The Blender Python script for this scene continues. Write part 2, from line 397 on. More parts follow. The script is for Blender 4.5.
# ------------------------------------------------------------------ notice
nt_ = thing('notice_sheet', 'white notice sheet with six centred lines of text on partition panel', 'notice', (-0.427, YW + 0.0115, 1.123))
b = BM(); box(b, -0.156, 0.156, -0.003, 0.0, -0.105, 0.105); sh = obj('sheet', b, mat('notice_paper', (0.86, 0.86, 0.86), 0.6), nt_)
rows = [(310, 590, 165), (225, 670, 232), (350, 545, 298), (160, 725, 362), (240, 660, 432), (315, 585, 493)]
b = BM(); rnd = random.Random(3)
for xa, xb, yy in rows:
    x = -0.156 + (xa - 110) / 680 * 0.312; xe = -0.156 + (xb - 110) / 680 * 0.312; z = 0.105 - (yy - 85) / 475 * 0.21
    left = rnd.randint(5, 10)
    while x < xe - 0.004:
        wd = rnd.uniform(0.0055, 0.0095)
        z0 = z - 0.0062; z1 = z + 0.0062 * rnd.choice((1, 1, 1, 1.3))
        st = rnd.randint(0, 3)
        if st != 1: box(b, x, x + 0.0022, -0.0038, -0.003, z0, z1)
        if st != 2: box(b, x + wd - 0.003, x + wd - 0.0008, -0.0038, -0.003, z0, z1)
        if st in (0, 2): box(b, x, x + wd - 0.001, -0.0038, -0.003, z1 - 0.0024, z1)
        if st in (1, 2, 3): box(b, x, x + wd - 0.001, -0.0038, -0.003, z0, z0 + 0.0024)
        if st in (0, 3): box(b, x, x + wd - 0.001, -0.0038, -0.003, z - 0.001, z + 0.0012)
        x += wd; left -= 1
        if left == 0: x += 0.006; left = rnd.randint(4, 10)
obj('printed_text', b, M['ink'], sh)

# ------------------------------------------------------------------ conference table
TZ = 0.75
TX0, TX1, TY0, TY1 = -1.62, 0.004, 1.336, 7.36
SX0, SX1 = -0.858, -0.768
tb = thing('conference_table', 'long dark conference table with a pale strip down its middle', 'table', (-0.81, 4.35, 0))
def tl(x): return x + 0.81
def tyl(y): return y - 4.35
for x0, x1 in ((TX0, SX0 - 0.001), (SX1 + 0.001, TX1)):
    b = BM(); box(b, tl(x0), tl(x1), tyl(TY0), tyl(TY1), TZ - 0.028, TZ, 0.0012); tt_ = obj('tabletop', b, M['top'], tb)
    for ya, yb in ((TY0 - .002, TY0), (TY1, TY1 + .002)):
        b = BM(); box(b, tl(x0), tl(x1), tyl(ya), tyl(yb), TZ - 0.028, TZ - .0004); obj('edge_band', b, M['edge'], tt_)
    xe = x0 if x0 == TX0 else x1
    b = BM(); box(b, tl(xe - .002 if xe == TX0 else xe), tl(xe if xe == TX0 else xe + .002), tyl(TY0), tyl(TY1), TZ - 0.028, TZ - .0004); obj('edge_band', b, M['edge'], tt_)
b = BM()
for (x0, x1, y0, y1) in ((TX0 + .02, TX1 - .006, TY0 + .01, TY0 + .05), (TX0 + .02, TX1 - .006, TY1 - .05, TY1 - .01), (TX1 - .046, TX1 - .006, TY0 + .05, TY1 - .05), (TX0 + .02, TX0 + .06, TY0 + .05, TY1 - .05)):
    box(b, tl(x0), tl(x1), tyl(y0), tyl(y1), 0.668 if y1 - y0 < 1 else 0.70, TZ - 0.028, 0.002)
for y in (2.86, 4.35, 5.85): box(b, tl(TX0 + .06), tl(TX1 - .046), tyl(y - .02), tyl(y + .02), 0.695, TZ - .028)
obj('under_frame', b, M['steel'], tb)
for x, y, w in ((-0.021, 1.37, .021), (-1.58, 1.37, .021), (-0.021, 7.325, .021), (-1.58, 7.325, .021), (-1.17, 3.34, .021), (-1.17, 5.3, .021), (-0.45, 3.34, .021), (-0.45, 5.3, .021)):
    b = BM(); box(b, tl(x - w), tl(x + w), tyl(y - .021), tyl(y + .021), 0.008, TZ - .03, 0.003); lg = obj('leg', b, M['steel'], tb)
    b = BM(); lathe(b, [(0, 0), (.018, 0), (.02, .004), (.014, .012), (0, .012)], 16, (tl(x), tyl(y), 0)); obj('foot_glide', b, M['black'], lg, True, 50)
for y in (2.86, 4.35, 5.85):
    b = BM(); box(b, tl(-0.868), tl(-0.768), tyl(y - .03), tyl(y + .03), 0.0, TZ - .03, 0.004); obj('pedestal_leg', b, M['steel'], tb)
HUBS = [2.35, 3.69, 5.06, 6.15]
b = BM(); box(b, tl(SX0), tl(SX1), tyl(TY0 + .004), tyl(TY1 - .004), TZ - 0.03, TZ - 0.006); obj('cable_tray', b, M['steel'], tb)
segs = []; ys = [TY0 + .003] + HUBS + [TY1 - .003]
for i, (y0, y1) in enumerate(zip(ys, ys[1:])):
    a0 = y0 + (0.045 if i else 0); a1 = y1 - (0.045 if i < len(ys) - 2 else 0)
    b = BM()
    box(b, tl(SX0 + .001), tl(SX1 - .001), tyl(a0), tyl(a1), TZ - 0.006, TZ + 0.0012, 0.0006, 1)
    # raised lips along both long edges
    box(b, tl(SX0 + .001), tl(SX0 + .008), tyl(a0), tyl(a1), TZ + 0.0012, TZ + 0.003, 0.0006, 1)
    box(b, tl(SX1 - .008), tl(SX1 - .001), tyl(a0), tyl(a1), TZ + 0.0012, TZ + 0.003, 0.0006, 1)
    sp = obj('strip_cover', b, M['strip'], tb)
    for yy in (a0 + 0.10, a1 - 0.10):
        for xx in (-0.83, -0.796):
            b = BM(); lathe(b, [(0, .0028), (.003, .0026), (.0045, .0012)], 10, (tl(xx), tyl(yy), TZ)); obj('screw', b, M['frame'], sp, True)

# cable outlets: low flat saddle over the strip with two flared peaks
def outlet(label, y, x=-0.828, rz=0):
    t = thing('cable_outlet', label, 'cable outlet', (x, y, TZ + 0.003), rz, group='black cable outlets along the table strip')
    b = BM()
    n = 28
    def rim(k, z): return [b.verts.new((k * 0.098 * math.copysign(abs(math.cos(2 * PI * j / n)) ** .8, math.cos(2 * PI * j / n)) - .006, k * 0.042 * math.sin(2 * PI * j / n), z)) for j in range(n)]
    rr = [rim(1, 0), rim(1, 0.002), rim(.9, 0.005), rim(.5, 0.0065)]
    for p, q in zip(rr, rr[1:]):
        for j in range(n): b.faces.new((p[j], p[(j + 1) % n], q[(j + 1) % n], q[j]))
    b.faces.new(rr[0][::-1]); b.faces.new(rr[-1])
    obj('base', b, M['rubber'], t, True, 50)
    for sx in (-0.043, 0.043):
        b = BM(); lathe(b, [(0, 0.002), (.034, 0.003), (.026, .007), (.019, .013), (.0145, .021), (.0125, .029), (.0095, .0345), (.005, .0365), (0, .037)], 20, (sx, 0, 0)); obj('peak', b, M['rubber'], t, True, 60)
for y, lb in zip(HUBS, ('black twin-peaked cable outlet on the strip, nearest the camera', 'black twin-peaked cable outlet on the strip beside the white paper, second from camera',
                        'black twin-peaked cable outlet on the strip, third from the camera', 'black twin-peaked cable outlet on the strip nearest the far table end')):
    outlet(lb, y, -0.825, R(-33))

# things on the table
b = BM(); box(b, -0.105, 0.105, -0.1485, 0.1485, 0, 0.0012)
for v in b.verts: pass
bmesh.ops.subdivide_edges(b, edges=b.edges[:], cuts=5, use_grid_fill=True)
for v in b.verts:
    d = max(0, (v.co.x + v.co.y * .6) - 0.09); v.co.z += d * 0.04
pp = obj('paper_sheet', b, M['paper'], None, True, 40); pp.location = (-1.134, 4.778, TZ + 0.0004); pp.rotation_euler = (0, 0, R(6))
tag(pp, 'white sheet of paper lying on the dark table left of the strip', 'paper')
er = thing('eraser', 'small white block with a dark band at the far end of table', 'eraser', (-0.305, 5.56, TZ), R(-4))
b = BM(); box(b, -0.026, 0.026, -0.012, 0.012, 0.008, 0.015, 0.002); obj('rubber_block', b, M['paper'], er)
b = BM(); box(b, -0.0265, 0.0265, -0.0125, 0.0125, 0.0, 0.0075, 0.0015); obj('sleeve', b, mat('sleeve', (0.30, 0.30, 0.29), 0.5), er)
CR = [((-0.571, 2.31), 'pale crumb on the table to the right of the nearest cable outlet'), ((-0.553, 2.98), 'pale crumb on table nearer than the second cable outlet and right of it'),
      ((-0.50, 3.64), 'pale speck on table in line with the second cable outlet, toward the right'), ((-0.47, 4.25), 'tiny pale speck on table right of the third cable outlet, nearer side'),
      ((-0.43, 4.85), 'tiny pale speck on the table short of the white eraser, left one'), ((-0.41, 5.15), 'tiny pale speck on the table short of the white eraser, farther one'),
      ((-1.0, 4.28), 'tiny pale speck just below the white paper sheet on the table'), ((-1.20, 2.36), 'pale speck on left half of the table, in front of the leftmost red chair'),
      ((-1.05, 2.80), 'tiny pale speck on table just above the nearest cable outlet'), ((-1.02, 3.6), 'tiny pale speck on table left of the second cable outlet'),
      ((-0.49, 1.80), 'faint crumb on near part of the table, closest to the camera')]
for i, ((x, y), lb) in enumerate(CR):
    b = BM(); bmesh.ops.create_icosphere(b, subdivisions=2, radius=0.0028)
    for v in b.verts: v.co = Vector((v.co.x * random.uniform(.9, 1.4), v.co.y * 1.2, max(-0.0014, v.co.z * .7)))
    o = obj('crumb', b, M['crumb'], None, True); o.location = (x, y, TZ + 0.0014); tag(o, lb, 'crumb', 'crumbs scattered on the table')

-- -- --

Extract exactly the leading lines of the data, stopping at and including the line with "obj('printed_text', b, M['ink'], sh)".

**Result of this exercise**
The Blender Python script for this scene continues. Write part 2, from line 397 on. More parts follow. The script is for Blender 4.5.
# ------------------------------------------------------------------ notice
nt_ = thing('notice_sheet', 'white notice sheet with six centred lines of text on partition panel', 'notice', (-0.427, YW + 0.0115, 1.123))
b = BM(); box(b, -0.156, 0.156, -0.003, 0.0, -0.105, 0.105); sh = obj('sheet', b, mat('notice_paper', (0.86, 0.86, 0.86), 0.6), nt_)
rows = [(310, 590, 165), (225, 670, 232), (350, 545, 298), (160, 725, 362), (240, 660, 432), (315, 585, 493)]
b = BM(); rnd = random.Random(3)
for xa, xb, yy in rows:
    x = -0.156 + (xa - 110) / 680 * 0.312; xe = -0.156 + (xb - 110) / 680 * 0.312; z = 0.105 - (yy - 85) / 475 * 0.21
    left = rnd.randint(5, 10)
    while x < xe - 0.004:
        wd = rnd.uniform(0.0055, 0.0095)
        z0 = z - 0.0062; z1 = z + 0.0062 * rnd.choice((1, 1, 1, 1.3))
        st = rnd.randint(0, 3)
        if st != 1: box(b, x, x + 0.0022, -0.0038, -0.003, z0, z1)
        if st != 2: box(b, x + wd - 0.003, x + wd - 0.0008, -0.0038, -0.003, z0, z1)
        if st in (0, 2): box(b, x, x + wd - 0.001, -0.0038, -0.003, z1 - 0.0024, z1)
        if st in (1, 2, 3): box(b, x, x + wd - 0.001, -0.0038, -0.003, z0, z0 + 0.0024)
        if st in (0, 3): box(b, x, x + wd - 0.001, -0.0038, -0.003, z - 0.001, z + 0.0012)
        x += wd; left -= 1
        if left == 0: x += 0.006; left = rnd.randint(4, 10)
obj('printed_text', b, M['ink'], sh)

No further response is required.